Millions of Americans believe, without evidence, that the 2020 presidential election was “stolen”; and millions, too (though there’s likely considerable overlap), that the 9/11 attacks were perpetrated by US government agents. Among the latter group is Michael Peroutka, the Republican Party nominee for Maryland attorney general.

According to a new study by UNESCO, approximately half the public content related to the Holocaust on the Telegram messaging service denies or distorts facts about the extermination of millions of Europe’s Jews.

And, with each year leaving us with fewer human witnesses to that evil, the noxious weeds of Holocaust denial are bound to infest the history garden.

Poised, too, to become a powerful engine further impelling our era of lies are “deepfakes.”
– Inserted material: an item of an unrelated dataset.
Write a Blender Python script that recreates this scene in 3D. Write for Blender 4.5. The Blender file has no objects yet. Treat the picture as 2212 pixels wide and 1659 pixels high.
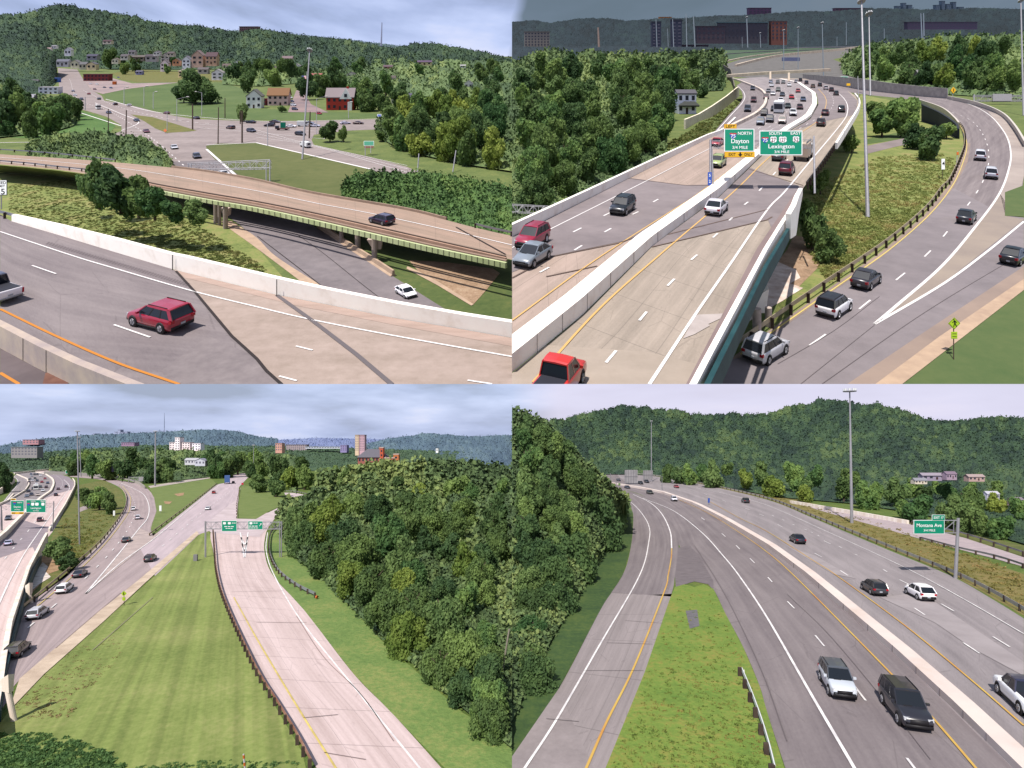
import bpy, math, random
import numpy as np
from mathutils import Vector, Matrix, geometry

random.seed(7)
rng = np.random.default_rng(7)
scene = bpy.context.scene
col = scene.collection

# ------------------------------------------------------------------ camera
# units: positions are read in a 2212 x 1659 picture grid and laid on the ground planes of the place
F, CX, CY = 1200.0, 1106.0, 955.0
HY = 95.0                      # horizon of the two upper valleys (they rise in front of the camera)
VH = (CY - HY) / F
NRM = math.sqrt(1 + VH * VH)
R = 16.0                       # size of the upper valleys
cam_d = bpy.data.cameras.new("camera")
cam = bpy.data.objects.new("camera", cam_d)
col.objects.link(cam)
cam.location = (0, 0, 0)
cam.rotation_euler = (math.radians(90), 0, 0)
cam_d.sensor_fit = 'HORIZONTAL'
cam_d.sensor_width = 36
cam_d.lens = 36 * F / 2212
cam_d.shift_y = (CY - 829.5) / 2212
cam_d.clip_start = 0.5
cam_d.clip_end = 900000
scene.camera = cam

# ------------------------------------------------------------------ sky
SUN = Vector((-0.24, -0.62, 0.745)).normalized()
elev = math.asin(SUN.z)
world = bpy.data.worlds.new("World")
scene.world = world
world.use_nodes = True
wn, wl = world.node_tree.nodes, world.node_tree.links
wn.clear()
def N(nt, t, **kw):
    n = nt.new(t)
    for k, v in kw.items():
        setattr(n, k, v)
    return n
w_out = N(wn, 'ShaderNodeOutputWorld')
w_bg = N(wn, 'ShaderNodeBackground')
w_sky = N(wn, 'ShaderNodeTexSky')
w_sky.sky_type = 'NISHITA'
w_sky.sun_disc = False
w_sky.sun_elevation = elev
w_sky.sun_rotation = math.atan2(SUN.x, SUN.y)
w_sky.air_density = 1.5
w_sky.dust_density = 2.0
w_tc = N(wn, 'ShaderNodeTexCoord')
w_sep = N(wn, 'ShaderNodeSeparateXYZ')
wl.new(w_tc.outputs['Generated'], w_sep.inputs[0])
w_map = N(wn, 'ShaderNodeMapping')
w_map.inputs['Scale'].default_value = (2.4, 2.4, 11)
wl.new(w_tc.outputs['Generated'], w_map.inputs[0])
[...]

Those are videos produced with special software that makes it seem that an identifiable person is saying or doing something he or she has, well, neither said nor done. Photoshop on steroids.

The software, readily available and being constantly refined, can alter the words or gestures of a politician or other public figure, yielding the very fakest of fake news.
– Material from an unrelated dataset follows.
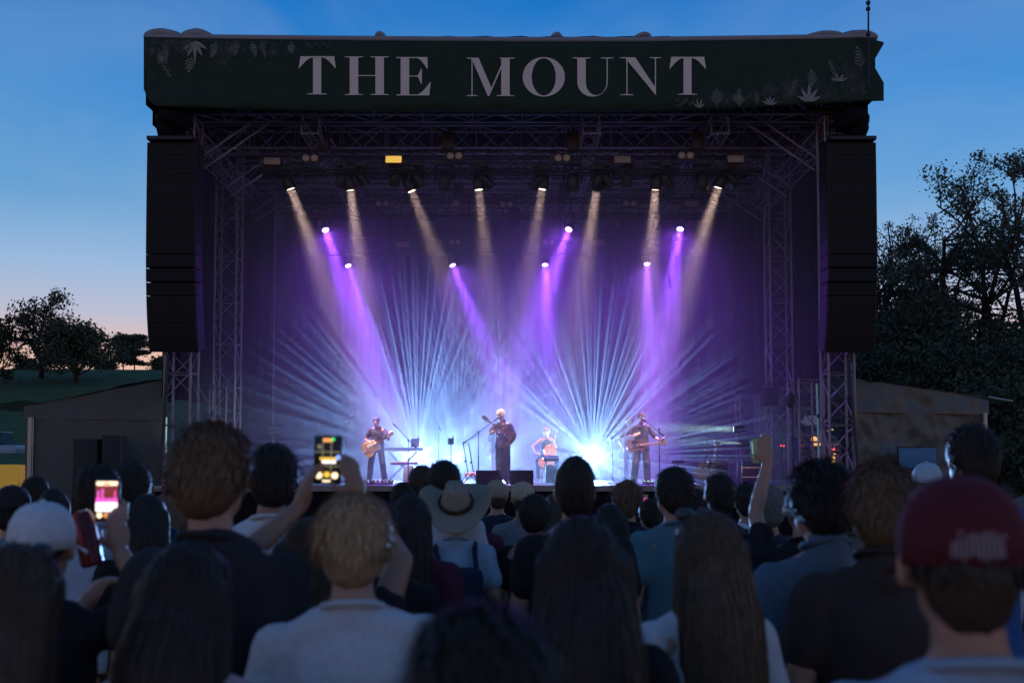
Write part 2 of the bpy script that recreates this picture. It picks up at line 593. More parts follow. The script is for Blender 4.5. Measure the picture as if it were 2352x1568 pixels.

In 2019, Senator Marco Rubio, a member of the Senate Intelligence Committee, warned that “America’s enemies are already using fake images to sow discontent and divide us. Now imagine the power of a video that appears to show stolen ballots, salacious comments from a political leader, or innocent civilians killed in conflict abroad.”

According to a report released last week by technology company VMware, attacks using face- and voice-altering technology jumped 13% last year.

“Deepfakes in cyberattacks aren’t coming,” the company’s Rick McElroy said in a statement. “They’re already here.”

In March, for one example, a video posted to social media appeared to show Ukrainian President Volodymyr Zelensky directing his soldiers to surrender to Russian forces. It was a deepfake.

The 24-hour news cycle and expansion of social media platforms only compound the problem. “A lie,” as the saying often attributed to Mark Twain goes, “can travel halfway around the world while the truth is still putting on its shoes.” Today, it’s gone all the way around the world before truth even finds its shoes.

So there is ample cause for despair. Lies upon lies exposed, many more still claiming the gullible and a likely empowering of falsehood-promotion in the not-distant future.

But cause, too, perhaps, of hope.

Because Chazal (Sotah 49b) foretold that ha’emes tehei ne’ederes, “truth will go missing” one day: When the “footsteps of Moshiach” are approaching.